Only lines holding the word "wide" should be copied from the material.

--- DATA PROVIDED ---
______
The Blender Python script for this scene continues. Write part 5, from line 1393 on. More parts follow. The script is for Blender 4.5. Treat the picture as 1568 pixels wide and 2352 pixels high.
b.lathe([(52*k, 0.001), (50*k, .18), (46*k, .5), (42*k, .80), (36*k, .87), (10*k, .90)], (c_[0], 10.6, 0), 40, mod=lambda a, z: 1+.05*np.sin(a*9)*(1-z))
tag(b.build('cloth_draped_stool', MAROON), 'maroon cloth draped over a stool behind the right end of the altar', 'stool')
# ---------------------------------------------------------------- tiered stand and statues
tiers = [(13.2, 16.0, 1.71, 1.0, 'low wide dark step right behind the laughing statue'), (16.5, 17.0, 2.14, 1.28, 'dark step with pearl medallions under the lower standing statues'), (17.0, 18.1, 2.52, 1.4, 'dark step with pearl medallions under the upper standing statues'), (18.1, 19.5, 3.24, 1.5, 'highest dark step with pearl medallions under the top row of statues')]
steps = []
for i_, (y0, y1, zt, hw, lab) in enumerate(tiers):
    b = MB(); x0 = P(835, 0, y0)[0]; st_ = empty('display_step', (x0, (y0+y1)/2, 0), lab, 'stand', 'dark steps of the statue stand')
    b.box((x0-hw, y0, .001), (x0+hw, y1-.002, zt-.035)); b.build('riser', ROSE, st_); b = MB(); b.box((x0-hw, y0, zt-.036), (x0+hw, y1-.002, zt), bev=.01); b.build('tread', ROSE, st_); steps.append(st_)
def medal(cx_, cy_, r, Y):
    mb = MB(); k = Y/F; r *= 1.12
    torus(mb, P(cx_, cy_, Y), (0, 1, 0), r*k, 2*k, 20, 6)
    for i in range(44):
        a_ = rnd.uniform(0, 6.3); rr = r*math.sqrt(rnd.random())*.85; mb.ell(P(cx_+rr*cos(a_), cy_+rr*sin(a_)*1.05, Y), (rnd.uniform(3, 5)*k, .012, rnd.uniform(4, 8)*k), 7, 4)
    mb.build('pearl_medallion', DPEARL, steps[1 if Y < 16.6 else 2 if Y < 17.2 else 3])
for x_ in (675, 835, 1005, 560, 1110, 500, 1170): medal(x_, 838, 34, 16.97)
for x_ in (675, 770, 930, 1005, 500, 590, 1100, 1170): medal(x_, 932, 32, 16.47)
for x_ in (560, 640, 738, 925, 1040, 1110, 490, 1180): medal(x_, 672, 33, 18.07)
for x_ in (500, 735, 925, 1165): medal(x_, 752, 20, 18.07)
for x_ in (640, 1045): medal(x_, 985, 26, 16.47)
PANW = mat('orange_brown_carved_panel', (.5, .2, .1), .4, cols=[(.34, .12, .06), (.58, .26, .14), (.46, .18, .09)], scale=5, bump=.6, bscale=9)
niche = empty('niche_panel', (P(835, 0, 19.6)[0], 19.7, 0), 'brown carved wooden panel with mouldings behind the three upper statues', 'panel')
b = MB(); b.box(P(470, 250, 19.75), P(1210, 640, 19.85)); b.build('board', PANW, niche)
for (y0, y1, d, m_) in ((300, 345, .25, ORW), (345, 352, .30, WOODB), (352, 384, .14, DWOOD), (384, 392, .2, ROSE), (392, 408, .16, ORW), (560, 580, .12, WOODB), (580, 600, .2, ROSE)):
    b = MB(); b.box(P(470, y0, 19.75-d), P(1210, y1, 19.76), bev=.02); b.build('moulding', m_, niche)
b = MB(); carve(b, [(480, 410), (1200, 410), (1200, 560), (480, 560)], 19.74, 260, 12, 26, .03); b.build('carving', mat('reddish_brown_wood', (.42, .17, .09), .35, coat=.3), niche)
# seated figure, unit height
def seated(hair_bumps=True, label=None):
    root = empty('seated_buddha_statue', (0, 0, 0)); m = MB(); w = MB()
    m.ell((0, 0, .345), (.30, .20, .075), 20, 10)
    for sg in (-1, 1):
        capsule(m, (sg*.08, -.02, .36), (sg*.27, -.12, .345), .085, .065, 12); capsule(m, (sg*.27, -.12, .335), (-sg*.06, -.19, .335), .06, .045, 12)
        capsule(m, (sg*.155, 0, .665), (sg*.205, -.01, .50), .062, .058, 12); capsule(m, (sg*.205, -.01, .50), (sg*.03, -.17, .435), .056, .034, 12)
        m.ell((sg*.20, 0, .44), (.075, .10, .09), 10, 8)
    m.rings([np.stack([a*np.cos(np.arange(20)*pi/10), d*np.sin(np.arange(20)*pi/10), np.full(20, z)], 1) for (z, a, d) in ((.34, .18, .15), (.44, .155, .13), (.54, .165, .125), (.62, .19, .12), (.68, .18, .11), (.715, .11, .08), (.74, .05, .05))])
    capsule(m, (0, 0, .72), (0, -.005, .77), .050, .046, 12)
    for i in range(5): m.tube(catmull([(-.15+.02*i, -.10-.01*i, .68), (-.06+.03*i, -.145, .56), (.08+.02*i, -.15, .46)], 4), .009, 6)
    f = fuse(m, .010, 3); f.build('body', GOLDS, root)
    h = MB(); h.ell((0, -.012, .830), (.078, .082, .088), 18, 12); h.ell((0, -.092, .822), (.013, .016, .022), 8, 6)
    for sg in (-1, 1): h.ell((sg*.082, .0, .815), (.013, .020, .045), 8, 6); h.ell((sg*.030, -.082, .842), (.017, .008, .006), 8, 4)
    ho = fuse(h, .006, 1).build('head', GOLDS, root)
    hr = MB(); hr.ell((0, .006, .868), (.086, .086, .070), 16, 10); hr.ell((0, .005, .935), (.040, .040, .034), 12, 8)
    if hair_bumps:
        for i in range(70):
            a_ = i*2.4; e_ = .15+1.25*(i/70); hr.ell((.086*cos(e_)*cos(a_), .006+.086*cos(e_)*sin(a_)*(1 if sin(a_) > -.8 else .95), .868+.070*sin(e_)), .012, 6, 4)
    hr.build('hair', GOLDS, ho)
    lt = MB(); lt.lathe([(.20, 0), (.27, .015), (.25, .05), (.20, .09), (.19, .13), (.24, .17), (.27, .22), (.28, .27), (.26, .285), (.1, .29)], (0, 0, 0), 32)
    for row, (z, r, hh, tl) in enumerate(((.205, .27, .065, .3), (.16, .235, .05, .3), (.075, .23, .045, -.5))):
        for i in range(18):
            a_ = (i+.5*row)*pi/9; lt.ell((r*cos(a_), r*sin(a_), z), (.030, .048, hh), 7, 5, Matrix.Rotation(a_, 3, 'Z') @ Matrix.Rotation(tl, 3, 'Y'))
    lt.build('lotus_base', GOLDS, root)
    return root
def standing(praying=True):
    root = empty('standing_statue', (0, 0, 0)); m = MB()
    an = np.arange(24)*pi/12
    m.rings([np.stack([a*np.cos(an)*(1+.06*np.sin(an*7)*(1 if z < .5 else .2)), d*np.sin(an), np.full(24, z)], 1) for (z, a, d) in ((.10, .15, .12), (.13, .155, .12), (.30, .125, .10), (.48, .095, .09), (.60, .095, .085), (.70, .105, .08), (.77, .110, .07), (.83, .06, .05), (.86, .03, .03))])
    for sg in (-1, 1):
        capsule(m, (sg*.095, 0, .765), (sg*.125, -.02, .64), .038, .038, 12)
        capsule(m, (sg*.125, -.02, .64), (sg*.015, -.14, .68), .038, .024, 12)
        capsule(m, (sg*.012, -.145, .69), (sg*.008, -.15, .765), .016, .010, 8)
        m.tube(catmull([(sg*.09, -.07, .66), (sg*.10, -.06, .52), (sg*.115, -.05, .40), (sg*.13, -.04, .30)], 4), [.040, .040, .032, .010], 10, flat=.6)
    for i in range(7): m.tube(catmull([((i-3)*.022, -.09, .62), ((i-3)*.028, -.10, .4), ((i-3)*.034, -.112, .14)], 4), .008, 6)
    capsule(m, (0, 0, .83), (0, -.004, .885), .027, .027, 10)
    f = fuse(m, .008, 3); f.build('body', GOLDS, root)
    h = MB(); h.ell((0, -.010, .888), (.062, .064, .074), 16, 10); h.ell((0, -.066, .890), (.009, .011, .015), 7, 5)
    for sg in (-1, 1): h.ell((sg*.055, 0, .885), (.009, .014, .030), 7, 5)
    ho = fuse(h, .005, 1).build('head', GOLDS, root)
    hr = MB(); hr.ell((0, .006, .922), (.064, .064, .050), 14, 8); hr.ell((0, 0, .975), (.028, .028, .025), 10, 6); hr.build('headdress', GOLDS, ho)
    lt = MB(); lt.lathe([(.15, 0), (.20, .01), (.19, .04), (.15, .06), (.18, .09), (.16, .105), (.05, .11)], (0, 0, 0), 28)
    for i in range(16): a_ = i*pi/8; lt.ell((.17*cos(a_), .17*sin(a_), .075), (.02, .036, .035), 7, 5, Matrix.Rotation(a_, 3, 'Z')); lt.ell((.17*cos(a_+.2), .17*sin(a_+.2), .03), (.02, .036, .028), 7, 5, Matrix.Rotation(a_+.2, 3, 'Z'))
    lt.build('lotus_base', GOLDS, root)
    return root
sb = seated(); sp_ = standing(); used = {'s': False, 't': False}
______
--- OUTPUT FOR THIS TASK ---
The Blender Python script for this scene continues. Write part 5, from line 1393 on. More parts follow. The script is for Blender 4.5. Treat the picture as 1568 pixels wide and 2352 pixels high.
tiers = [(13.2, 16.0, 1.71, 1.0, 'low wide dark step right behind the laughing statue'), (16.5, 17.0, 2.14, 1.28, 'dark step with pearl medallions under the lower standing statues'), (17.0, 18.1, 2.52, 1.4, 'dark step with pearl medallions under the upper standing statues'), (18.1, 19.5, 3.24, 1.5, 'highest dark step with pearl medallions under the top row of statues')]